Entries from a dataset
····················
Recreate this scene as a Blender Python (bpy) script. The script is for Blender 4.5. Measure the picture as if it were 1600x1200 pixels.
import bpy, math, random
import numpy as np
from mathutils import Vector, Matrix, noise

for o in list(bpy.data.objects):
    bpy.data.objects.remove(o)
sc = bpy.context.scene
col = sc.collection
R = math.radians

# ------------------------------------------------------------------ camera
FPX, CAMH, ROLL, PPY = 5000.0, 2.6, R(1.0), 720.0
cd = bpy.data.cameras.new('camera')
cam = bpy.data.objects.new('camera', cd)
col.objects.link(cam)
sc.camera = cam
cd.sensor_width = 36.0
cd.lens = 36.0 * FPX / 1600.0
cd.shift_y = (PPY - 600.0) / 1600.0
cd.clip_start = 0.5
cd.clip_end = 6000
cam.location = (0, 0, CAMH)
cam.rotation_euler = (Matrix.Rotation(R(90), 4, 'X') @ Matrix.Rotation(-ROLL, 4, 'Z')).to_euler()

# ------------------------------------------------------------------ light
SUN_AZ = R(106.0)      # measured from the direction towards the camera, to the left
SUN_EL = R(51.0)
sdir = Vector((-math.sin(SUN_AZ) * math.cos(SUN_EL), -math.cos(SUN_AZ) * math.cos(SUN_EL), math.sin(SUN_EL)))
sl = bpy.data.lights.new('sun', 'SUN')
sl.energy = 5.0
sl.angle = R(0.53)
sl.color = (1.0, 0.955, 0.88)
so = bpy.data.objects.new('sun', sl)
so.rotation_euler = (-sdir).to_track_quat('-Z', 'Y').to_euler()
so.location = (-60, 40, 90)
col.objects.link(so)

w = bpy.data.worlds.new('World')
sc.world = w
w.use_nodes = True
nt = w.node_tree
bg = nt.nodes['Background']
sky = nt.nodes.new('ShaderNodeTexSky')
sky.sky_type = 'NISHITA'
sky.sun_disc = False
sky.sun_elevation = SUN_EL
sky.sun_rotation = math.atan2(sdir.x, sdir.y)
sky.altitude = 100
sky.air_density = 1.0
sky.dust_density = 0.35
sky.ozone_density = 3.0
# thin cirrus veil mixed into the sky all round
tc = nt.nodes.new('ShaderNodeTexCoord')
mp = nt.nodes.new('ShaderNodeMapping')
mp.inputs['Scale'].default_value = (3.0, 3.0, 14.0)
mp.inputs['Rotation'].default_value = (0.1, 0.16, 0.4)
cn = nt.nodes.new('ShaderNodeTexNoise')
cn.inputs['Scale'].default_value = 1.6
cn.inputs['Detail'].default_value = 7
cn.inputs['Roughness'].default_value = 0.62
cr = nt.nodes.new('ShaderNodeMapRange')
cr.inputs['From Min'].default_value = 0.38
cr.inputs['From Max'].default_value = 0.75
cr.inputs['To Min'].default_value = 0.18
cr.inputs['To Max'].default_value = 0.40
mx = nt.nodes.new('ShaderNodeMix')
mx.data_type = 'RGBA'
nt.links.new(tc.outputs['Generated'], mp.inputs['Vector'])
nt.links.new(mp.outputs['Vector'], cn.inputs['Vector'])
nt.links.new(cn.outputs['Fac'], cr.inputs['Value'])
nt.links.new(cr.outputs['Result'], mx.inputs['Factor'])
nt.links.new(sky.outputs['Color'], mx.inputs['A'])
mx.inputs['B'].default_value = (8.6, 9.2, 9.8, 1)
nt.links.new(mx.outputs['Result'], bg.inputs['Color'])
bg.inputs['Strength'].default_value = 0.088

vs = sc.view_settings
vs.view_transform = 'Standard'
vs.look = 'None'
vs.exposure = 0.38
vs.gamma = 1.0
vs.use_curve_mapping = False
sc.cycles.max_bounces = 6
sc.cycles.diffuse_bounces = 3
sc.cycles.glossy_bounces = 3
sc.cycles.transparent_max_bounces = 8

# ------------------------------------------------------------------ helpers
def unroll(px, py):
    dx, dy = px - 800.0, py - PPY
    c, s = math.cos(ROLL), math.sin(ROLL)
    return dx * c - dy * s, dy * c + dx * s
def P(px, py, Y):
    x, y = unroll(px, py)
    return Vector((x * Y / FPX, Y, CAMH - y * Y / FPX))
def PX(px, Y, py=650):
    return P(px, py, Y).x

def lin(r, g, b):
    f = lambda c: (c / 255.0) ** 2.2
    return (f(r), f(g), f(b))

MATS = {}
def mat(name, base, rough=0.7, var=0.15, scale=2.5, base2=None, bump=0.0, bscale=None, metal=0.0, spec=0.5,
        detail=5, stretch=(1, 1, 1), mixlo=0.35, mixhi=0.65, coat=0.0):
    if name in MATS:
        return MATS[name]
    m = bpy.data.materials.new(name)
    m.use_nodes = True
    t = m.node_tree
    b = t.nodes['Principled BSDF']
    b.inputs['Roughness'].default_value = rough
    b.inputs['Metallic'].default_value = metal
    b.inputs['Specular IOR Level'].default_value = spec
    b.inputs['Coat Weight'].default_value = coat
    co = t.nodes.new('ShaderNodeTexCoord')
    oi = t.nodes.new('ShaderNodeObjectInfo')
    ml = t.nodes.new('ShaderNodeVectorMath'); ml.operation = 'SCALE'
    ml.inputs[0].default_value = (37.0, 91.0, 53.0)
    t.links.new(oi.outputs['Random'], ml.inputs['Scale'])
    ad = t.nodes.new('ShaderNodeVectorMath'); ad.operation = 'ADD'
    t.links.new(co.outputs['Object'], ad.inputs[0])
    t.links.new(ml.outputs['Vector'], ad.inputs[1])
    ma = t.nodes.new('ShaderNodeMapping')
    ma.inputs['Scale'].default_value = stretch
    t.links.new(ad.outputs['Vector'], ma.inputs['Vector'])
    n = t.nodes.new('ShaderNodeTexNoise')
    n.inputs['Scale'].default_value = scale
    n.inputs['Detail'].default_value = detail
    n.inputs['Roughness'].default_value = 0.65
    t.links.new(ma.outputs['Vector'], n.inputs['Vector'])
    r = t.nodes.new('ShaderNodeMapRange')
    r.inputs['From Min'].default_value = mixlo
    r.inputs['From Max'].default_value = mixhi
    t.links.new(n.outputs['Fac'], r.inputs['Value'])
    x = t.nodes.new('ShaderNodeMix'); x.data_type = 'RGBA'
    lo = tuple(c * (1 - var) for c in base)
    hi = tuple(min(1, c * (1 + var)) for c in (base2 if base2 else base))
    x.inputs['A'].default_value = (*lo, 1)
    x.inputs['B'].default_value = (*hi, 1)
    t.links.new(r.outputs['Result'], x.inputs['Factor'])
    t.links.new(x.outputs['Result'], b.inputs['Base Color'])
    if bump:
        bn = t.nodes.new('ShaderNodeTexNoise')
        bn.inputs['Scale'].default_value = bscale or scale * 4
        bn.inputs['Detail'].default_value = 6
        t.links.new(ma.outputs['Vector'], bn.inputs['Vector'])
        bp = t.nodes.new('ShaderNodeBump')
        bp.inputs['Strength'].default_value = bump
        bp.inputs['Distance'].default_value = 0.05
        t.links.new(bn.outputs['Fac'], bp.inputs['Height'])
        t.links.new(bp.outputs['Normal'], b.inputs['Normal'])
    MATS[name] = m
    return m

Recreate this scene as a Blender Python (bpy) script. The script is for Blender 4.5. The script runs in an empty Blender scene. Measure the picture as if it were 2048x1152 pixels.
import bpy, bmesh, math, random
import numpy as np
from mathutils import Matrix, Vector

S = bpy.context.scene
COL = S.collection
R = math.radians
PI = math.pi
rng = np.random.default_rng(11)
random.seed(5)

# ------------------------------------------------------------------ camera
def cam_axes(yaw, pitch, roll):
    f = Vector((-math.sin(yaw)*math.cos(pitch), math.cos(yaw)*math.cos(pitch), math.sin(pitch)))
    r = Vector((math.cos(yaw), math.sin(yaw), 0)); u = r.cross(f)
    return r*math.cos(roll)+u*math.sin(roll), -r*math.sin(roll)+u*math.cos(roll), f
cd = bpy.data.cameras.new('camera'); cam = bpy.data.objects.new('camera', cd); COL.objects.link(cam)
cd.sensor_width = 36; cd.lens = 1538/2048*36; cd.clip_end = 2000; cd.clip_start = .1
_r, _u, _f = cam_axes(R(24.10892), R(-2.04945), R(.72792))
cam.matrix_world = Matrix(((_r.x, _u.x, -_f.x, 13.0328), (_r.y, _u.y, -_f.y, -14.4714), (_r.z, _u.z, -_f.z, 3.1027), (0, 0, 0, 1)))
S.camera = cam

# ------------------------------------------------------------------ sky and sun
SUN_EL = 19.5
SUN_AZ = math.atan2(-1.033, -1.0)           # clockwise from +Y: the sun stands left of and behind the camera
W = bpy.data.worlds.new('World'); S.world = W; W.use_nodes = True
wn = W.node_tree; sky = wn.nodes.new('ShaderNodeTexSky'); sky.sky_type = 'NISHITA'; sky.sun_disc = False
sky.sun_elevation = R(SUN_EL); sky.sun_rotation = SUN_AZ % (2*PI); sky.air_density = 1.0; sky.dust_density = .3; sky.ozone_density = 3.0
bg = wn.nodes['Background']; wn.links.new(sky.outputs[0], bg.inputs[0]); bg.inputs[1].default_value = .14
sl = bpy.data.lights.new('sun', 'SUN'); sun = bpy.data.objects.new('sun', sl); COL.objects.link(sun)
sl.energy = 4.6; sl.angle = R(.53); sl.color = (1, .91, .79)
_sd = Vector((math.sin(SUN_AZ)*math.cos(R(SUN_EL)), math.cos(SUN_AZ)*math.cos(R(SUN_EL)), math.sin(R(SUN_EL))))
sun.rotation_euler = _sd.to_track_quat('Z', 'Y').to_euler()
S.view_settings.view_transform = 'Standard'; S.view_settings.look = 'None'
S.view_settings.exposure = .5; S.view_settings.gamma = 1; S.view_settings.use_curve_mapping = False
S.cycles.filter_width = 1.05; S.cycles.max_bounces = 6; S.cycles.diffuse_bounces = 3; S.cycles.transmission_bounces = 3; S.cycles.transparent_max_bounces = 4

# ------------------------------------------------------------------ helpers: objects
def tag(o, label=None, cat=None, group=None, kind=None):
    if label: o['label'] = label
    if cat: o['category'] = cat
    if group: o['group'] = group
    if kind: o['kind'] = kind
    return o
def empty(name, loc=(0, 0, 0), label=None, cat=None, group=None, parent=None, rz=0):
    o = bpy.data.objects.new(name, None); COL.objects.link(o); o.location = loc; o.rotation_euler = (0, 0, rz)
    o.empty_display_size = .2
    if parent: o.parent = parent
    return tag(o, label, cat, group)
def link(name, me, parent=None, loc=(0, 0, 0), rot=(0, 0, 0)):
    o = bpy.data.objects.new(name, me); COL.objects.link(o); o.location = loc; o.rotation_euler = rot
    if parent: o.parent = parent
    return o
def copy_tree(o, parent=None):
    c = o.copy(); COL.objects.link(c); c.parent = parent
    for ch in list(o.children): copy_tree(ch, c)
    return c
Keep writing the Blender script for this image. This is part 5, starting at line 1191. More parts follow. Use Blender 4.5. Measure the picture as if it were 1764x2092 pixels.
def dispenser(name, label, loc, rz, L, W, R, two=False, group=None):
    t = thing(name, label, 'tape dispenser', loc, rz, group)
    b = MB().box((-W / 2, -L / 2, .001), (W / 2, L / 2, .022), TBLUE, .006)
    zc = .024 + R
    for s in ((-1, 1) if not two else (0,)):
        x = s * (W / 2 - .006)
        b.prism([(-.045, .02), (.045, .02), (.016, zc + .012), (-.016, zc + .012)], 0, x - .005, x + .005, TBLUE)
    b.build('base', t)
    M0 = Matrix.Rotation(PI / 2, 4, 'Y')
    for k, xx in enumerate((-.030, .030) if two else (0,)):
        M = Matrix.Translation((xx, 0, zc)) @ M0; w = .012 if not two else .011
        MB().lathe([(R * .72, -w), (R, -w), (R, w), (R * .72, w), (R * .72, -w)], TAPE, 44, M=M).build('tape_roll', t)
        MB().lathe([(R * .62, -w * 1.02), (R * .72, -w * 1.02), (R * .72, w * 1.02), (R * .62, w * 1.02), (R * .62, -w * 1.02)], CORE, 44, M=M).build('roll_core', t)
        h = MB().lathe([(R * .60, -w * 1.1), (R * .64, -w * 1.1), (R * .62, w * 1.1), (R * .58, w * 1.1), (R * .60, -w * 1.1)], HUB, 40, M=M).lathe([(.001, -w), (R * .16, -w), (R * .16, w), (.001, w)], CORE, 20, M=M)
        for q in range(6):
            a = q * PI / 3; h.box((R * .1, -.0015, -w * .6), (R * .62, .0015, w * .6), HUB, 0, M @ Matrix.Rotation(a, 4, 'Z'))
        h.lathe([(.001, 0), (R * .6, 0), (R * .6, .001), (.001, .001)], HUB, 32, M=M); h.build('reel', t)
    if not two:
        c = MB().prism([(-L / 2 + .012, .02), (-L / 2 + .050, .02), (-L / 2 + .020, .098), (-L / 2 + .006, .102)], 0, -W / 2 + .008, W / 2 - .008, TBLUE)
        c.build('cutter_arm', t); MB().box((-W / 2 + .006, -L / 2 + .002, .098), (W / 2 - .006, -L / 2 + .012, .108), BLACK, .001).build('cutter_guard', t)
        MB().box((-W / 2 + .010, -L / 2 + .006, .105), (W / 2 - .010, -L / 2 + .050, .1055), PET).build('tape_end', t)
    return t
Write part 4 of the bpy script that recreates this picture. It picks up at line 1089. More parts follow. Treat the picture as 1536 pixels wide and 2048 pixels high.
····················
Work to be completed
Reproduce exactly, and only, the lines from the start of the entries through the one that contains "col.objects.link(so)".

Answer below
Recreate this scene as a Blender Python (bpy) script. The script is for Blender 4.5. Measure the picture as if it were 1600x1200 pixels.
import bpy, math, random
import numpy as np
from mathutils import Vector, Matrix, noise

for o in list(bpy.data.objects):
    bpy.data.objects.remove(o)
sc = bpy.context.scene
col = sc.collection
R = math.radians

# ------------------------------------------------------------------ camera
FPX, CAMH, ROLL, PPY = 5000.0, 2.6, R(1.0), 720.0
cd = bpy.data.cameras.new('camera')
cam = bpy.data.objects.new('camera', cd)
col.objects.link(cam)
sc.camera = cam
cd.sensor_width = 36.0
cd.lens = 36.0 * FPX / 1600.0
cd.shift_y = (PPY - 600.0) / 1600.0
cd.clip_start = 0.5
cd.clip_end = 6000
cam.location = (0, 0, CAMH)
cam.rotation_euler = (Matrix.Rotation(R(90), 4, 'X') @ Matrix.Rotation(-ROLL, 4, 'Z')).to_euler()

# ------------------------------------------------------------------ light
SUN_AZ = R(106.0)      # measured from the direction towards the camera, to the left
SUN_EL = R(51.0)
sdir = Vector((-math.sin(SUN_AZ) * math.cos(SUN_EL), -math.cos(SUN_AZ) * math.cos(SUN_EL), math.sin(SUN_EL)))
sl = bpy.data.lights.new('sun', 'SUN')
sl.energy = 5.0
sl.angle = R(0.53)
sl.color = (1.0, 0.955, 0.88)
so = bpy.data.objects.new('sun', sl)
so.rotation_euler = (-sdir).to_track_quat('-Z', 'Y').to_euler()
so.location = (-60, 40, 90)
col.objects.link(so)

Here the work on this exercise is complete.